The records should be repeated word for word, pictures excluded.

» **Data for processing**:
:::::

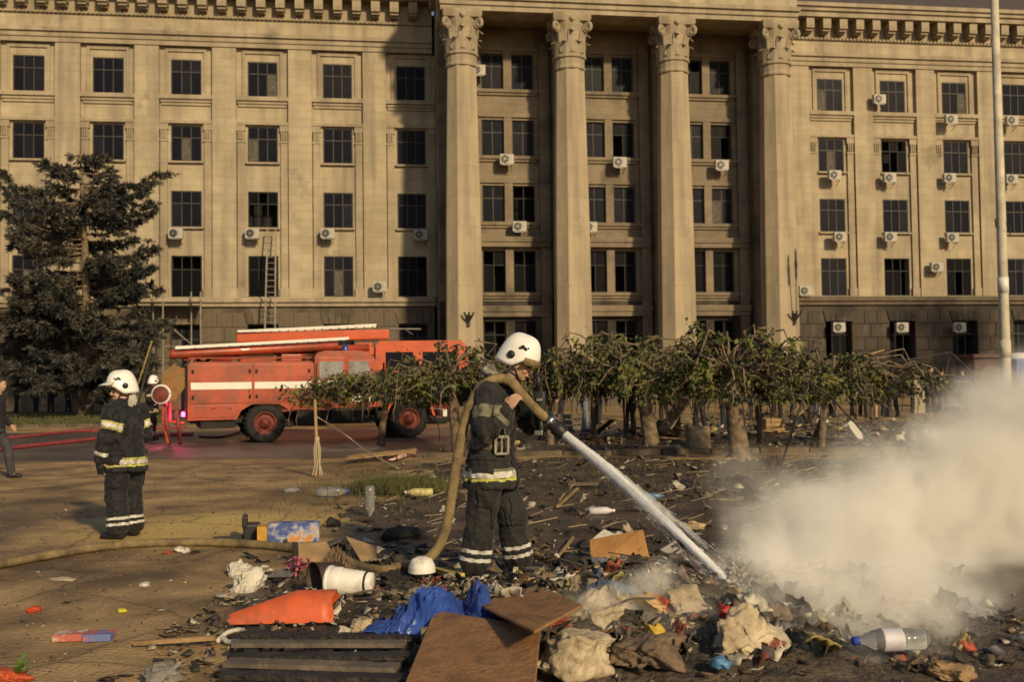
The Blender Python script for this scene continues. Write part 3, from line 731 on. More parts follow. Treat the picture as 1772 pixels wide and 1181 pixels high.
def umbrella_tree(base, hz, tr_r, R, nleaf, lean, spread, seed, zlow=1.15, rmax=.75, ntw=64):
    """low pollarded mulberry with a flat weeping crown"""
    random.seed(seed)
    o = empty('mulberry_tree', base)
    t = MB(); top = Vector((lean[0], lean[1], hz))
    t.tube([(0, 0, -0.1), (0.02, 0, 0.15), (lean[0] * .3, lean[1] * .3, hz * .4), (lean[0] * .7, lean[1] * .7, hz * .75), top], [tr_r * 1.45, tr_r * 1.1, tr_r, tr_r * 0.92, tr_r * 1.05], 10)
    t.blob(top, (tr_r * 1.5, tr_r * 1.5, tr_r * 1.2), 2, 0.35, 1.5, seed)
    P = []; D = []
    for k in range(ntw):
        az = 2 * PI * k / ntw * 3.0 + random.gauss(0, 0.35); L = R * random.uniform(0.5, 1.08)
        dx = math.cos(az) * spread[0]; dy = math.sin(az) * spread[1]
        rise = random.choice((random.uniform(-.05, .3), random.uniform(-.05, .3), random.uniform(0.1, rmax))); n = 9; pts = []
        drop = random.uniform(0.25, 0.9)
        for i in range(n + 1):
            s = i / n
            pts.append(top + Vector((dx * L * s, dy * L * s, rise * math.sin(s * PI * 0.62) - drop * max(0, s - 0.45) ** 1.6 * 1.6)) + Vector((random.gauss(0, .10), random.gauss(0, .10), random.gauss(0, .13))) * s)
        end = pts[-1].copy(); hang = random.uniform(0.1, 0.55)
        pts.append(end + Vector((dx * .06, dy * .06, -hang * 0.5))); pts.append(end + Vector((dx * .04, dy * .04, -hang)))
        m = len(pts)
        t.tube(pts, [0.028 * (1 - i / m) + 0.006 for i in range(m)], 5)
        ncl = max(2, int(nleaf / ntw / 14)); cl = [random.uniform(0.15, 1.0) ** 0.75 * (m - 1) for _ in range(ncl)]
        for j in range(int(nleaf / ntw)):
            s = min(max(random.choice(cl) + random.gauss(0, .35), 0), m - 1.001); i = min(int(s), m - 2)
            p = pts[i].lerp(pts[i + 1], s - i) + Vector((random.gauss(0, .075), random.gauss(0, .075), random.gauss(-.02, .085)))
            if p.z + base[2] < zlow: continue
            d = Vector((random.gauss(0, .5) + dx * .3, random.gauss(0, .5) + dy * .3, -0.65 + random.gauss(0, .4))).normalized()
            P.append(p); D.append(d)
    t.build('trunk', M_BARK, o, True)
    P = np.array([tuple(p) for p in P]); D = np.array([tuple(d) for d in D])
    W = unit(np.cross(D, RNG.normal(size=D.shape)))
    V, Fc = kites(P, D, W, RNG.uniform(0.06, 0.15, len(P)), RNG.uniform(0.022, 0.052, len(P)))
    link('crown', np_mesh('crown', V, Fc, M_LEAF), o)
    return o
GT = 'weeping trees along the square'
b = G(790, 785); tag(umbrella_tree((b.x, b.y, 0), 1.6, 0.11, 1.6, 3600, (-0.1, 0), (1.15, 0.75), 11, 1.15, .9), 'weeping tree right of the fire engine, half hidden by the man with the hose', 'tree', GT)
b = G(655, 772); tag(umbrella_tree((b.x, b.y + 0.4, 0), 1.38, 0.085, 1.95, 3800, (0.2, 0), (1.2, 0.75), 12, .98, .6), 'leafy weeping tree in front of the fire engine cab', 'tree', GT)
b = G(955, 778); tag(umbrella_tree((b.x, b.y + 1.5, 0), 1.65, 0.085, 1.5, 2200, (0.0, 0), (1.1, 0.8), 13, 1.3, .8), 'weeping tree behind the white helmet of the man with the hose', 'tree', GT)
b = G(1125, 770); tag(umbrella_tree((b.x, b.y, 0), 1.62, 0.17, 1.75, 3600, (-0.2, 0), (1.15, 0.8), 14, 1.15, 1.0), 'weeping tree with a pale thick trunk before the third column', 'tree', GT)
b = G(1278, 798); tag(umbrella_tree((b.x, b.y, 0), 1.62, 0.175, 1.65, 4400, (-0.1, 0), (1.15, 0.8), 15, 1.1, .95), 'nearest weeping tree with the broad bare trunk below the last column', 'tree', GT)
b = G(872, 776); tag(umbrella_tree((b.x, b.y + 1.0, 0), 1.5, 0.07, 1.6, 3000, (0.1, 0), (1.2, 0.8), 17, 1.1, .8), 'weeping tree behind the firefighter\'s shoulder', 'tree', GT)
b = G(1040, 772); tag(umbrella_tree((b.x, b.y + 2.2, 0), 1.55, 0.07, 1.6, 2800, (0.0, 0), (1.2, 0.8), 18, 1.15, .8), 'weeping tree above the person in pale jeans', 'tree', GT)
b = G(1205, 772); tag(umbrella_tree((b.x, b.y + 2.6, 0), 1.5, 0.07, 1.7, 2800, (0.0, 0), (1.2, 0.8), 19, 1.1, .7), 'weeping tree standing behind the cut stump', 'tree', GT)
b = G(1345, 774); tag(umbrella_tree((b.x, b.y + 1.6, 0), 1.42, 0.07, 1.7, 2800, (0.0, 0), (1.25, 0.8), 20, 1.0, .6), 'weeping tree right behind the broad bare trunk', 'tree', GT)
b = G(1420, 775); tag(umbrella_tree((b.x, b.y, 0), 1.45, 0.075, 1.9, 3400, (0.2, 0), (1.25, 0.8), 16, 1.0, .75), 'weeping tree above the broken planks, rightmost of its row', 'tree', GT)
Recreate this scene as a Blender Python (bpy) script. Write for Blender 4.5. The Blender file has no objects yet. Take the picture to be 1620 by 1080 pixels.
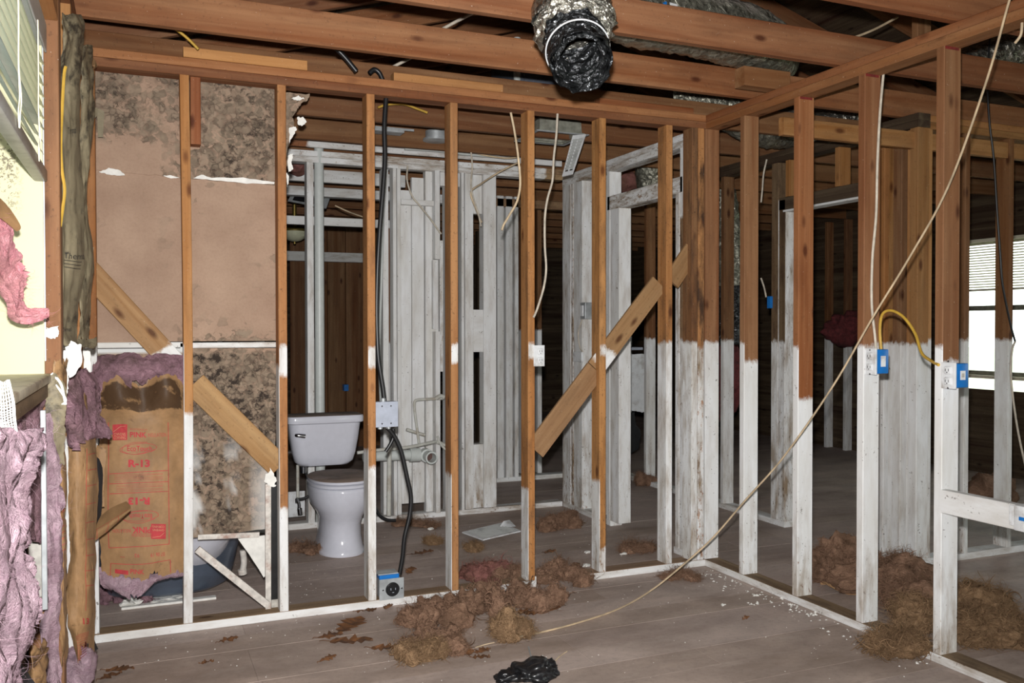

:::::

» **Task solution**:
The Blender Python script for this scene continues. Write part 3, from line 731 on. More parts follow. Treat the picture as 1772 pixels wide and 1181 pixels high.
def umbrella_tree(base, hz, tr_r, R, nleaf, lean, spread, seed, zlow=1.15, rmax=.75, ntw=64):
    """low pollarded mulberry with a flat weeping crown"""
    random.seed(seed)
    o = empty('mulberry_tree', base)
    t = MB(); top = Vector((lean[0], lean[1], hz))
    t.tube([(0, 0, -0.1), (0.02, 0, 0.15), (lean[0] * .3, lean[1] * .3, hz * .4), (lean[0] * .7, lean[1] * .7, hz * .75), top], [tr_r * 1.45, tr_r * 1.1, tr_r, tr_r * 0.92, tr_r * 1.05], 10)
    t.blob(top, (tr_r * 1.5, tr_r * 1.5, tr_r * 1.2), 2, 0.35, 1.5, seed)
    P = []; D = []
    for k in range(ntw):
        az = 2 * PI * k / ntw * 3.0 + random.gauss(0, 0.35); L = R * random.uniform(0.5, 1.08)
        dx = math.cos(az) * spread[0]; dy = math.sin(az) * spread[1]
        rise = random.choice((random.uniform(-.05, .3), random.uniform(-.05, .3), random.uniform(0.1, rmax))); n = 9; pts = []
        drop = random.uniform(0.25, 0.9)
        for i in range(n + 1):
            s = i / n
            pts.append(top + Vector((dx * L * s, dy * L * s, rise * math.sin(s * PI * 0.62) - drop * max(0, s - 0.45) ** 1.6 * 1.6)) + Vector((random.gauss(0, .10), random.gauss(0, .10), random.gauss(0, .13))) * s)
        end = pts[-1].copy(); hang = random.uniform(0.1, 0.55)
        pts.append(end + Vector((dx * .06, dy * .06, -hang * 0.5))); pts.append(end + Vector((dx * .04, dy * .04, -hang)))
        m = len(pts)
        t.tube(pts, [0.028 * (1 - i / m) + 0.006 for i in range(m)], 5)
        ncl = max(2, int(nleaf / ntw / 14)); cl = [random.uniform(0.15, 1.0) ** 0.75 * (m - 1) for _ in range(ncl)]
        for j in range(int(nleaf / ntw)):
            s = min(max(random.choice(cl) + random.gauss(0, .35), 0), m - 1.001); i = min(int(s), m - 2)
            p = pts[i].lerp(pts[i + 1], s - i) + Vector((random.gauss(0, .075), random.gauss(0, .075), random.gauss(-.02, .085)))
            if p.z + base[2] < zlow: continue
            d = Vector((random.gauss(0, .5) + dx * .3, random.gauss(0, .5) + dy * .3, -0.65 + random.gauss(0, .4))).normalized()
            P.append(p); D.append(d)
    t.build('trunk', M_BARK, o, True)
    P = np.array([tuple(p) for p in P]); D = np.array([tuple(d) for d in D])
    W = unit(np.cross(D, RNG.normal(size=D.shape)))
    V, Fc = kites(P, D, W, RNG.uniform(0.06, 0.15, len(P)), RNG.uniform(0.022, 0.052, len(P)))
    link('crown', np_mesh('crown', V, Fc, M_LEAF), o)
    return o
GT = 'weeping trees along the square'
b = G(790, 785); tag(umbrella_tree((b.x, b.y, 0), 1.6, 0.11, 1.6, 3600, (-0.1, 0), (1.15, 0.75), 11, 1.15, .9), 'weeping tree right of the fire engine, half hidden by the man with the hose', 'tree', GT)
b = G(655, 772); tag(umbrella_tree((b.x, b.y + 0.4, 0), 1.38, 0.085, 1.95, 3800, (0.2, 0), (1.2, 0.75), 12, .98, .6), 'leafy weeping tree in front of the fire engine cab', 'tree', GT)
b = G(955, 778); tag(umbrella_tree((b.x, b.y + 1.5, 0), 1.65, 0.085, 1.5, 2200, (0.0, 0), (1.1, 0.8), 13, 1.3, .8), 'weeping tree behind the white helmet of the man with the hose', 'tree', GT)
b = G(1125, 770); tag(umbrella_tree((b.x, b.y, 0), 1.62, 0.17, 1.75, 3600, (-0.2, 0), (1.15, 0.8), 14, 1.15, 1.0), 'weeping tree with a pale thick trunk before the third column', 'tree', GT)
b = G(1278, 798); tag(umbrella_tree((b.x, b.y, 0), 1.62, 0.175, 1.65, 4400, (-0.1, 0), (1.15, 0.8), 15, 1.1, .95), 'nearest weeping tree with the broad bare trunk below the last column', 'tree', GT)
b = G(872, 776); tag(umbrella_tree((b.x, b.y + 1.0, 0), 1.5, 0.07, 1.6, 3000, (0.1, 0), (1.2, 0.8), 17, 1.1, .8), 'weeping tree behind the firefighter\'s shoulder', 'tree', GT)
b = G(1040, 772); tag(umbrella_tree((b.x, b.y + 2.2, 0), 1.55, 0.07, 1.6, 2800, (0.0, 0), (1.2, 0.8), 18, 1.15, .8), 'weeping tree above the person in pale jeans', 'tree', GT)
b = G(1205, 772); tag(umbrella_tree((b.x, b.y + 2.6, 0), 1.5, 0.07, 1.7, 2800, (0.0, 0), (1.2, 0.8), 19, 1.1, .7), 'weeping tree standing behind the cut stump', 'tree', GT)
b = G(1345, 774); tag(umbrella_tree((b.x, b.y + 1.6, 0), 1.42, 0.07, 1.7, 2800, (0.0, 0), (1.25, 0.8), 20, 1.0, .6), 'weeping tree right behind the broad bare trunk', 'tree', GT)
b = G(1420, 775); tag(umbrella_tree((b.x, b.y, 0), 1.45, 0.075, 1.9, 3400, (0.2, 0), (1.25, 0.8), 16, 1.0, .75), 'weeping tree above the broken planks, rightmost of its row', 'tree', GT)
Recreate this scene as a Blender Python (bpy) script. Write for Blender 4.5. The Blender file has no objects yet. Take the picture to be 1620 by 1080 pixels.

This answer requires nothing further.